Dia mencontohkan daerah Ulubelu di Nusa Tenggara Timur (NTT). Wilayah ini memiliki potensi panas bumi mencapai 128 MW. Nyatanya, dari total potensi itu baru dimanfaatkan 12 MW.
Padahal, secara geografis, NTT tak bisa membangun Pembangkit Listrik Tenaga Uap (PLTU) karena minimnya pasokan batubara. Sudah begitu, ongkos angkutan batubara dari Kalimantan ke wilayah NTT juga tinggi.
Dia memperkirakan, Indonesia bisa memaksimalkan 10.000 MW dari energi panas bumi. PLTP bisa mengejar permintaan listrik yang selalu lebih besar ketimbang produksi listrik selama ini.
Direktur Eksekutif Institute for Essential Services Reform (IESR), Fabby Tumiwa menambahkan, pemerintah baru harus melakukan dua langkah utama untuk memanfaatkan energi panas bumi. Pertama, membuat aturan implementasi UU Panas Bumi yang jelas.
Poin kedua, memanfaatkan dana fasilitas panas bumi secara optimal. "Peraturan pelaksana seperti Peraturan Pemerintah (PP) dibutuhkan agar proses peralihan atau pengambilalihan izin tidak menjadi sengketa di kemudian hari," katanya.
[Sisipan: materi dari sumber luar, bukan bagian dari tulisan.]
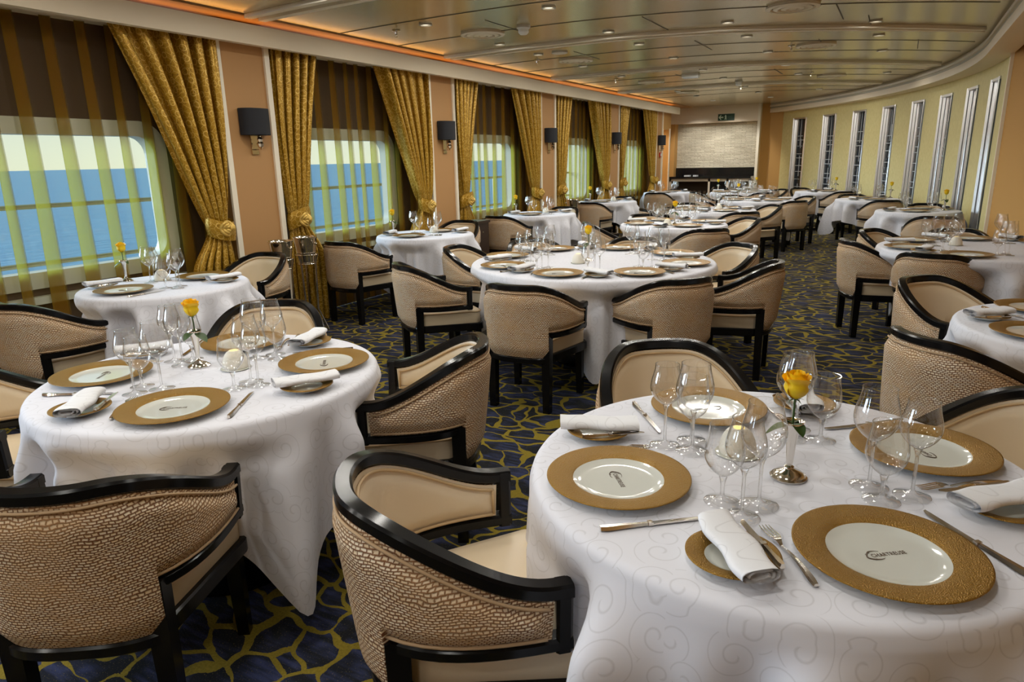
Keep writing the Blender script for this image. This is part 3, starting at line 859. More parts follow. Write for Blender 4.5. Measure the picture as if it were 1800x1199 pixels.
# seat cushion
def seat_outline(off):
    P = []
    for i in range(41):
        s = sP*.9+(1-1.8*sP)*i/40
        p = U(phi_at(s), .42); n = Un(phi_at(s), .42); q = p-n*(.03+off); P.append(Vector((q.x, q.y, 0)))
    xl = P[-1].x; yf = .265-off; xf = -.250+off; r = .05
    for i in range(1, 6): P.append(Vector((xl+(xf-xl)*i/6, P[40].y+(yf-r-P[40].y)*i/6, 0)))
    for i in range(7):
        a = PI-PI/2*i/6; P.append(Vector((xf+r+r*math.cos(a), yf-r+r*math.sin(a), 0)))
    half = P[41:]
    for p in reversed(half): P.append(Vector((-p.x, p.y, 0)))
    return P
cu = MB(); rows = []
cuo = seat_outline(0); cen = Vector((0,.0,0)); 
for (k, z) in ((.98,.345),(1.0,.352),(1.0,.425),(.985,.436),(.95,.443),(.8,.450),(.5,.455),(.2,.457),(.02,.457)):
    rows.append([(cen+(p-cen)*k)+Vector((0,0,z)) for p in cuo])
cu.grid(rows, loopu=True); ch_seat = cu.mesh('seat_cushion', M['leather'], True, 0)
sp_ = MB(); sp_.tube([p*1.003+Vector((0,0,.430)) for p in cuo], .005, 6, closed=True); ch_spipe = sp_.mesh('seat_piping', M['piping'], True, 0)
sr = MB(); so_ = seat_outline(-.004)
sr.bar([p+Vector((0,0,ZR)) for p in so_], [Vector((p.x,p.y,0)).normalized() for p in so_], .03, .052, closed=True)
ch_rail = sr.mesh('seat_rail', M['black'], True, 25)
def leg(x, y, z1, w0, w1, dx=0, dy=0):
    mb = MB(); P = []
    for (z, w, ox, oy) in ((0,w0,dx,dy),(z1,w1,0,0)):
        P += [(x+ox-w/2,y+oy-w/2,z),(x+ox+w/2,y+oy-w/2,z),(x+ox+w/2,y+oy+w/2,z),(x+ox-w/2,y+oy+w/2,z)]
    mb.hexa(P); return mb.mesh('leg', M['black'], False)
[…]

Lagi pula, geotermal yang awalnya dikategorikan sebagai aktivitas pertambangan kini menjadi aktivitas energi. Fabby menyarankan kepada pemerintah Jokowi-JK untuk satu tahun ke depan fokus memperjelas peraturan pelaksanaan pemanfaatan fasilitas dana geotermal. Dia mengungkapkan, ada dana Rp 3,1 triliun yang saat ini dikelola oleh Pusat Investasi Pemerintah (PIP) yang bisa digunakan untuk eksplorasi sumber daya panas bumi.